Posted By: Cattie | August 19, 2010 9:55 PM
I've read all of the comments and the vast majority were full of the love of Christ, a sad minority, such as the link posted to 'Red Bane's blog post, were so very, very sad.
Anne Rice doesn't hold herself above others. Please show me where Christ said, "you shall go and sit in a pew every Sunday or else you're not following Me."
What a brave, brave woman. She has stood up for her beliefs and she has more knowledge of the Bible and theology than most of the people in an average congregation PUT TOGETHER.
I've had a lot of experience with people who 'selectively read'. They don't read everything that's written, they choose to jump on a small portion of what was said or written and ignore the rest.
The very negative comments I've seen in the minority opinions were from people who very likely did not read everything that Ms. Rice said.
Some people choose to stay in their group and that is their right. Others feel the need to leave and that also is their right.
Ms. Rice said, "Christ charged us with loving our enemies as much as we love our friends". To those who stooped to name calling and indeed, setting themselves up as superior to Ms. Rice: Did you read that? Did you understand it?

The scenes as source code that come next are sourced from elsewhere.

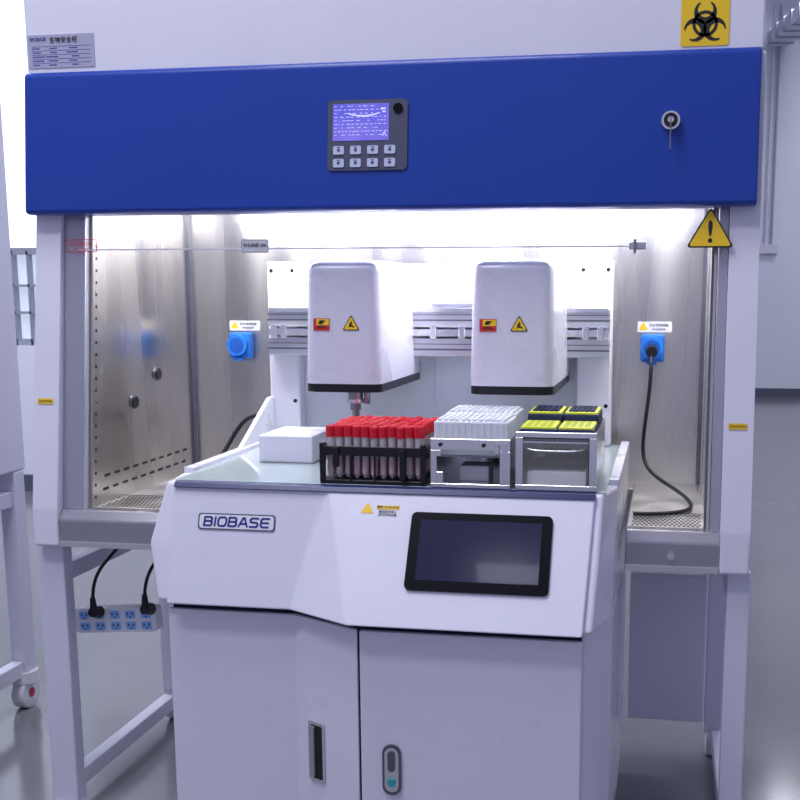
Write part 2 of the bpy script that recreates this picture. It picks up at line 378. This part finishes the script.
# sash glass
gl=bmesh.new()
o,u,v,n=frame((0,.093,1.492),X,(0,.085,.70))
vs=[gl.verts.new(o+u*x+v*y+n*z) for z in (0,.005) for x,y in ((-.70,0),(.685,0),(.685,.16),(-.70,.16))]
gl.faces.new(vs[:4]);gl.faces.new(vs[4:])
for i in range(4): gl.faces.new((vs[i],vs[(i+1)%4],vs[4+(i+1)%4],vs[4+i]))
sg=place('sash_glass',gl,GLASS,cab)
box('sash_edge_trim',-.70,.53,.089,.096,1.4900,1.4930,LABW,sg,b=.0005)
box('sash_handle',.502,.538,.080,.092,1.484,1.500,ALU,sg,b=.003)
box('handle_grip',.512,.518,.072,.082,1.476,1.506,STEELD,sg,b=.002)
lb=flat('sash_label',[(rect(0,0,.062,.028,.003),0),(rect(0,0,.058,.024),1)],(-.291,.090,1.497),X,Zu,[GREYB,LABW],sg,th=.0006)
text('label_lettering','安全高度 200',.009,(-.291,.0885,1.498),X,Zu,PRINT,lb)
P=[(rect(0,.013,.074,.0015),0),(rect(0,-.013,.074,.0015),0),(rect(-.036,0,.0015,.028),0),(rect(.036,0,.0015,.028),0)]
lb=flat('sash_label',P,(-.690,.086,1.500),X,Zu,RED,sg,th=.0006)
text('label_lettering','安全警戒线',.011,(-.690,.0855,1.5035),X,Zu,RED,lb)
text('label_lettering','SAFETY LINE',.006,(-.690,.0855,1.493),X,Zu,RED,lb)
# warning triangle sign
ts=flat('warning_triangle_sign',[(tri(0,-.008,.090,.10),0),(tri(0,-.008,.081,.09),1)],(.662,.070,1.521),X,(0,.085,.70),[PRINT,YEL],cab,th=.001)
text('exclamation_mark','!',.060,(.662,.0685,1.515),X,(0,.085,.70),PRINT,ts,off=.001)
def post(x,z): return (x,(z-.925)*.1407-.0042,z)
for x,z in ((-.765,1.162),(.727,1.137)):
    st=flat('caution_sticker',[(rect(0,0,.036,.012),0)],post(x,z),X,(0,.095,.675),YEL,cab,th=.0006)
    text('sticker_lettering','CAUTION',.007,post(x,z),X,(0,.095,.675),PRINT,st,lift=.0012)
# legs
for (x0,x1,y0,y1,fr_) in ((-.805,-.74,.02,.06,1),(.718,.765,.02,.06,1),(-.795,-.745,.59,.64,0),(.705,.75,.59,.64,0)):
    lg=box('leg',x0,x1,y0,y1,FZ+(.02 if fr_ else .09),.842,WHTS,cab,b=.004)
    cx_,cy_=(x0+x1)/2,(y0+y1)/2
    bm=bmesh.new()
    if fr_: addcyl(bm,(cx_,cy_,FZ),(cx_,cy_,FZ+.022),.035,20); nm='foot_pad'
    else:
        addcyl(bm,(cx_-.015,cy_,FZ+.038),(cx_+.015,cy_,FZ+.038),.038,20); bbox(bm,cx_-.022,cx_+.022,cy_-.02,cy_+.02,FZ+.065,FZ+.092); bev(bm,.001,1); nm='caster'
    place(nm,bm,CASTW,lg,smooth=True)
for x0,x1 in ((-.79,-.755),(.725,.75)):
    box('stand_rail',x0,x1,.06,.59,.745,.785,WHTS,cab,b=.003)
    box('stand_rail',x0,x1,.06,.59,.24,.28,WHTS,cab,b=.003)
box('stand_rail',-.745,.70,.595,.625,.80,.842,WHTS,cab,b=.003)
box('service_box',.51,.70,.50,.60,.33,.71,WHTS,cab,b=.005)
# ============================================================ WORKSTATION
ws=thing('sample_processing_workstation','white pipetting workstation with sloped touchscreen front and cupboard doors','laboratory machine',(.05,.13,FZ))
lp=[(-.374,-.203),(-.116,-.203),(.034,-.283),(.455,-.283),(.478,-.24),(.498,-.18),(.50,.495),(-.40,.495),(-.40,-.15),(-.39,-.195)]
prismz('lower_body',lp,FZ+.08,.80,WHT2,ws,b=.004)
def door(name,plan,parent,th=.016):
    bm=bmesh.new(); z0,z1=FZ+.12,.779
    n=len(plan); F=[];B=[]
    for (x,y) in plan: F.append((bm.verts.new((x,y,z0)),bm.verts.new((x,y,z1)))); B.append((bm.verts.new((x,y+th,z0)),bm.verts.new((x,y+th,z1))))
    for i in range(n-1):
        bm.faces.new((F[i][0],F[i+1][0],F[i+1][1],F[i][1])); bm.faces.new((B[i][0],B[i][1],B[i+1][1],B[i+1][0]))
        bm.faces.new((F[i][1],F[i+1][1],B[i+1][1],B[i][1])); bm.faces.new((F[i][0],B[i][0],B[i+1][0],F[i+1][0]))
    bm.faces.new((F[0][0],F[0][1],B[0][1],B[0][0])); bm.faces.new((F[-1][0],B[-1][0],B[-1][1],F[-1][1]))
    bev(bm,.003,2); return place(name,bm,WHT2,parent)
dl=door('door',[(-.379,-.22),(-.116,-.22),(.031,-.299)],ws)
dr=door('door',[(.0355,-.30),(.450,-.30)],ws)
prismz('reveal_strip',[(-.372,-.210),(-.116,-.210),(.034,-.290),(.448,-.290),(.448,-.25),(-.372,-.18)],.770,.802,DKGAP,ws,b=0)
prismz('reveal_strip',[(.0313,-.292),(.0352,-.292),(.0352,-.28),(.0313,-.28)],FZ+.12,.775,DKGAP,ws,b=0)
hu=Vector((.147,-.079,0)).normalized(); hc=(-.068,-.2472,.512)
h=flat('door_handle',[(rect(0,0,.042,.122,.006),0),(rect(.002,0,.030,.110,.004),1)],hc,hu,Zu,[STEELB,BLK],dl,th=.003)
flat('handle_grip',[(rect(-.008,0,.012,.104,.003),0)],hc,hu,Zu,TRACK,h,th=.006,lift=.001)
h=flat('door_lock_handle',[(rect(0,0,.036,.100,.017),0),(rect(0,.0,.027,.088,.013),1)],(.096,-.3005,.511),X,Zu,[TRACKD,STEELB],dr,th=.004)
flat('lock_slot',[(rect(0,.018,.014,.040,.006),0)],(.096,-.3005,.511),X,Zu,TRACKD,h,th=.003,lift=.004)
cyl('lock_barrel',(.096,-.309,.487),(.096,-.303,.487),.008,TEAL,h)
def rings(name,R,m,parent,b=.004,cap=True,seg=2):
    bm=bmesh.new(); V=[[bm.verts.new(p) for p in r] for r in R]; n=len(R[0])
    for k in range(len(V)-1):
        for i in range(n): bm.faces.new((V[k][i],V[k][(i+1)%n],V[k+1][(i+1)%n],V[k+1][i]))
    bm.faces.new(V[0][::-1]); bm.faces.new(V[-1]); bev(bm,b,seg); return place(name,bm,m,parent)
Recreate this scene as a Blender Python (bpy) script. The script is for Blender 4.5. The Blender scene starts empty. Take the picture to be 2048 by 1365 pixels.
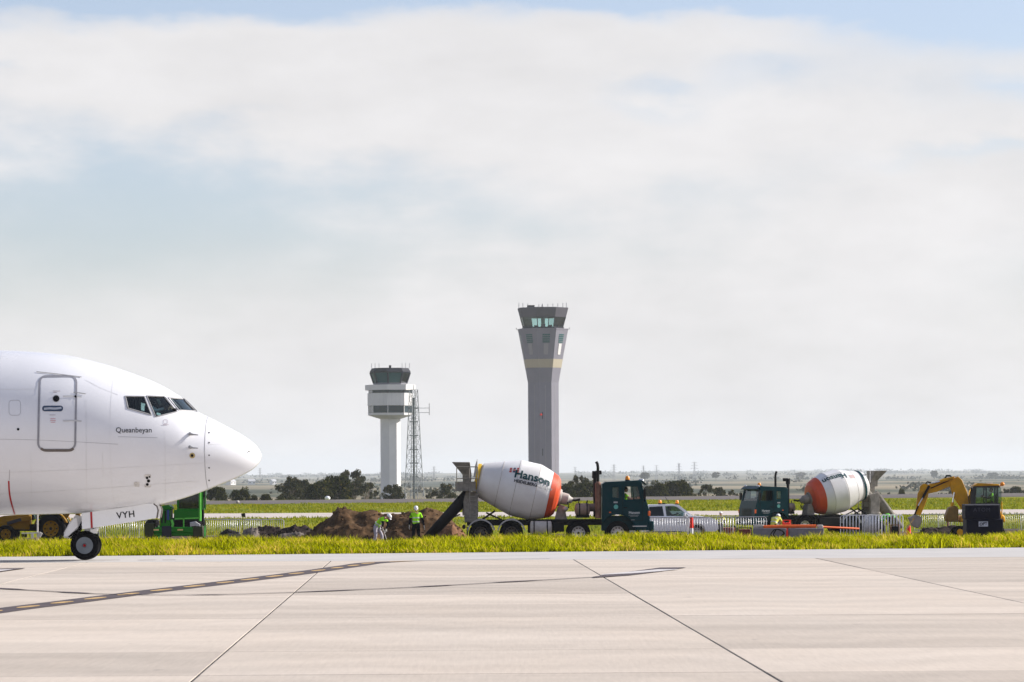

Ms. Rice didn't leave Christ or His Church, she left organized religions, they're two different things.
Posted By: Deanna Figueroa | August 22, 2010 7:59 PM
I believe Ms. Rice has the greatest intentions. Not to shun anyone, but however, being around people, you tend to pick up traits. She probably does not want the characteristics she is seeing. You know the theory of a how when you are in a crowd, the people tend to follow what everyone else is doing. She didn't want to get caught up in that "wave" so to speak..God bless you on your Spiritual walk, Ms. Rice.
God bless all of you.
Posted By: Beverly | August 25, 2010 10:34 AM
I think a good read for all those posting here would be "Mere Churchianity" written by "The Internet Monk" Michael Spencer.
Posted By: Marjie Scheib | August 31, 2010 2:15 PM
I believe Ann is protesting the traditions of men. While I can see the heart in Karen's writing I also see judgement. We are living stones, each believer who makes up the body of Christ. His bride is not a building, program or a specific way of believeing other than what the inherent, living Word teaches us. Who can disagree that we are all sinners? The Word does not dictate that we be patsies for abuse either. As far as possible we are to be at peace with all men, believers and non believers alike. You can love your family even when they are cruel to you but that does not mean you must suffer from that dysfunction. As long as one's heart is wholey given up for His glory then the ministry He gives you is where ever you are. It is perfectly acceptable to seek out a church or body to belong to or a place of missions. We are the church! Rise to the occasion and love with all of your heart. Lets stop this bickering and get busy.